Oil Sands Labour Market Outlook to 2021 also
states industry will be challenged to manage workforce costs in
this employee-driven labour market. The oil sands sector will have
to give considerable thought to effective and efficient strategies
to work with the construction, maintenance and oil and gas support
services sectors, which are critical to the growth and
sustainability of oil sands operations.
A number of business, regulatory, social and other trends are
leading to significant structural changes within Canada's petroleum
industry.
Highlights from the Petroleum HR Council
Report Canada's Oil and Gas Labour Market
Outlook to 2015 include the following:
- Technology is and will remain industry's game changer by
unlocking untapped oil and gas resources.

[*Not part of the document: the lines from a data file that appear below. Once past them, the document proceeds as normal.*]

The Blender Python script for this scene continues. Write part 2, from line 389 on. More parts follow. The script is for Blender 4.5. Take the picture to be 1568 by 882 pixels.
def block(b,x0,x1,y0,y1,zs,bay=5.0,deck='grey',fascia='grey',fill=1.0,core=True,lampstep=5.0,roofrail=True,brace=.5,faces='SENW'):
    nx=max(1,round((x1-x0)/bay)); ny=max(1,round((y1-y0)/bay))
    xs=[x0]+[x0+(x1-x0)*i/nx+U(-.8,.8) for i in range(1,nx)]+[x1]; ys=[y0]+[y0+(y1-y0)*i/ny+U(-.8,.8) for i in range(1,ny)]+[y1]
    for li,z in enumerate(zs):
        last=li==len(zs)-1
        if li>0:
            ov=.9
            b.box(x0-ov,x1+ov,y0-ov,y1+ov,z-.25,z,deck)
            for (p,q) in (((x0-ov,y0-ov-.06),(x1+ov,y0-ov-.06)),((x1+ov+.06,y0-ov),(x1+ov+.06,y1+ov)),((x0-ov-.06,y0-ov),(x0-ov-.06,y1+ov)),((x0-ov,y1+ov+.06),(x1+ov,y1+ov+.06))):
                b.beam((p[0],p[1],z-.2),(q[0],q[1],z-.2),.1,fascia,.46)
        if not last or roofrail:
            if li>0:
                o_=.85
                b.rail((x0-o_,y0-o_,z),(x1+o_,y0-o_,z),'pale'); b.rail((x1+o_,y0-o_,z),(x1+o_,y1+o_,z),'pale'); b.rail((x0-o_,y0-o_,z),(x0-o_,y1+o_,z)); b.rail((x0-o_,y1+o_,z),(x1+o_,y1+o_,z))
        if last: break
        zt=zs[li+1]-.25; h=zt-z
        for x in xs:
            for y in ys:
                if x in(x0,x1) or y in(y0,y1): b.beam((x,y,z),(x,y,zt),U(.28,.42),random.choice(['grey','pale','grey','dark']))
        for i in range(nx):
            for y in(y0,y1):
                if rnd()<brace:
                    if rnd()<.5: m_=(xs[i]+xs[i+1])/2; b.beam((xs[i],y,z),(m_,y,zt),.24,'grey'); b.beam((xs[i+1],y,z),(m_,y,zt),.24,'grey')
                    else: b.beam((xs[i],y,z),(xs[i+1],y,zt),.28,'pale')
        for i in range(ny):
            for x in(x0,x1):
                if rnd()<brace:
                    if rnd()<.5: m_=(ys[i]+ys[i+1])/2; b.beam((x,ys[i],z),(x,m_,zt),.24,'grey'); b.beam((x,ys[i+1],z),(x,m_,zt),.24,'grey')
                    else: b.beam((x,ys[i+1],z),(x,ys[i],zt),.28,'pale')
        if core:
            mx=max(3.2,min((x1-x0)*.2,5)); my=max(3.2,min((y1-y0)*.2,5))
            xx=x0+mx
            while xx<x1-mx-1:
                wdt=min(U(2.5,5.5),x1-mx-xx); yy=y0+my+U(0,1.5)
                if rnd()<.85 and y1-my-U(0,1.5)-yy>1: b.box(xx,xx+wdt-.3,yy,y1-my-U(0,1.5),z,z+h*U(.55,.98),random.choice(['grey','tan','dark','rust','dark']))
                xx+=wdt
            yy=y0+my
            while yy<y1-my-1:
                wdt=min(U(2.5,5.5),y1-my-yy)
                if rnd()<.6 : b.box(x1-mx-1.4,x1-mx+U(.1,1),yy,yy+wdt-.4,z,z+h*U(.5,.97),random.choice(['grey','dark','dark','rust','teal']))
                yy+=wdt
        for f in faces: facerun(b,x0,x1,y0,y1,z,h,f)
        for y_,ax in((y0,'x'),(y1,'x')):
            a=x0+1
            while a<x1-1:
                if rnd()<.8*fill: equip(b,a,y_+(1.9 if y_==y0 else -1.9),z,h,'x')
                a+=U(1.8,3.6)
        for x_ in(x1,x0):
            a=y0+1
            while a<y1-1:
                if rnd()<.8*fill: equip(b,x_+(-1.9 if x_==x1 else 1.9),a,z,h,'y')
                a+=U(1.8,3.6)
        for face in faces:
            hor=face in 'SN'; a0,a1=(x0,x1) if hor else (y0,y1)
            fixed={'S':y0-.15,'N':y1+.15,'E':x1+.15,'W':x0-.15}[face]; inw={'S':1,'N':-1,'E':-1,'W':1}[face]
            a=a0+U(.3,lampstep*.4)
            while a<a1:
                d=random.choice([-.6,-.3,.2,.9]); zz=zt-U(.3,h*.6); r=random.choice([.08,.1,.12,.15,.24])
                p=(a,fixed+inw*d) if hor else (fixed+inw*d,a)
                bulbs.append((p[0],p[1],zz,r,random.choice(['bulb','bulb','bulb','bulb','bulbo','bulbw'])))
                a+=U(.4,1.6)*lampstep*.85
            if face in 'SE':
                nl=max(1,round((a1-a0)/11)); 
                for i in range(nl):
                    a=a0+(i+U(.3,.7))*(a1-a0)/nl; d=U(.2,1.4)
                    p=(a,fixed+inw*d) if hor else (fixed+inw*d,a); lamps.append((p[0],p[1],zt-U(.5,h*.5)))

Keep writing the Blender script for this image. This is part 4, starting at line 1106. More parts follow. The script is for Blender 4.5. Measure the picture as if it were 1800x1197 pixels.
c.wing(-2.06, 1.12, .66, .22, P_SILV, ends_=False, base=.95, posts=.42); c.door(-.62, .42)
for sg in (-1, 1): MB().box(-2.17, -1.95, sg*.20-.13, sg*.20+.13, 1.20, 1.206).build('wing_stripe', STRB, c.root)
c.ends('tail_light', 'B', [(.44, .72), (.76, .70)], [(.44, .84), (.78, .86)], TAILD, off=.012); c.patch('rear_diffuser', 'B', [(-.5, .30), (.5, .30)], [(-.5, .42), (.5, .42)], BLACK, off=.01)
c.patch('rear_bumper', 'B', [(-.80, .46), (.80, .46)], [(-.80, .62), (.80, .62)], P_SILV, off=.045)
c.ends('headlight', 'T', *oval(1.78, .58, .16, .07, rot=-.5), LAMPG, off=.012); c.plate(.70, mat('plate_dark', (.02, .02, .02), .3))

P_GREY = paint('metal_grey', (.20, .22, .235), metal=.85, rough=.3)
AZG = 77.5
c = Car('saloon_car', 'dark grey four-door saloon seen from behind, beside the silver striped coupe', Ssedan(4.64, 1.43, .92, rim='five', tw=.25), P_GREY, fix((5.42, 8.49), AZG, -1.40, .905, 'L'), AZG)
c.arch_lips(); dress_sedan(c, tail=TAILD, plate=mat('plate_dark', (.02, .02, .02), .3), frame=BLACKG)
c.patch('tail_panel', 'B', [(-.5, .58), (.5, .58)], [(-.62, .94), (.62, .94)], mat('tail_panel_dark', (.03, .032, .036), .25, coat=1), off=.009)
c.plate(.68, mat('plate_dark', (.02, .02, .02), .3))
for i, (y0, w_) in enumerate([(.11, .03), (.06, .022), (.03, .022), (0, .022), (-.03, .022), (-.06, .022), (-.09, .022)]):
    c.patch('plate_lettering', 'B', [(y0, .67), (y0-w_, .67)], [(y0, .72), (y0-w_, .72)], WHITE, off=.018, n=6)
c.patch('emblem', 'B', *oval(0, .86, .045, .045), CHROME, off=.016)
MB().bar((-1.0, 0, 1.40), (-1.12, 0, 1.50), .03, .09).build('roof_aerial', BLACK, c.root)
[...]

- As natural gas prices stay low, Canadian petroleum companies
have shifted to more oil and liquids-rich plays.
- Access to new markets in general, and the Asia-Pacific market
in particular, is paramount.
- Strong commodity prices only lead to profitability and
sustainability when cost-management remains a priority. Industry
will be challenged to manage workforce costs in an employee-driven
labour market.
- The social license to operate has never been more difficult for
the Canadian petroleum industry to obtain.
The business trends identified above are driving some important
labour trends in the Canadian oil and gas industry, including:
- The competition for natural resource workers is global.
Demographics are putting an additional strain on industry's
recruitment.
Industry volatility and uncertainty, along with domestic and
global competition from other resource sectors, will continue to
hinder the Canadian petroleum industry's ability to attract
workers.
- Many of the occupations unique to the oil and gas industry will
experience the greatest skills shortages.
- Environmental policy and regulations will drive the need for
new expertise

Major capital projects for the sector are definitely impacting
the future workforce needs for oil sands operations.
Additionally, the report includes summary tables and charts,
detailed appendices, executive summary and a concise fact sheet.
This study was funded by the Government of Alberta.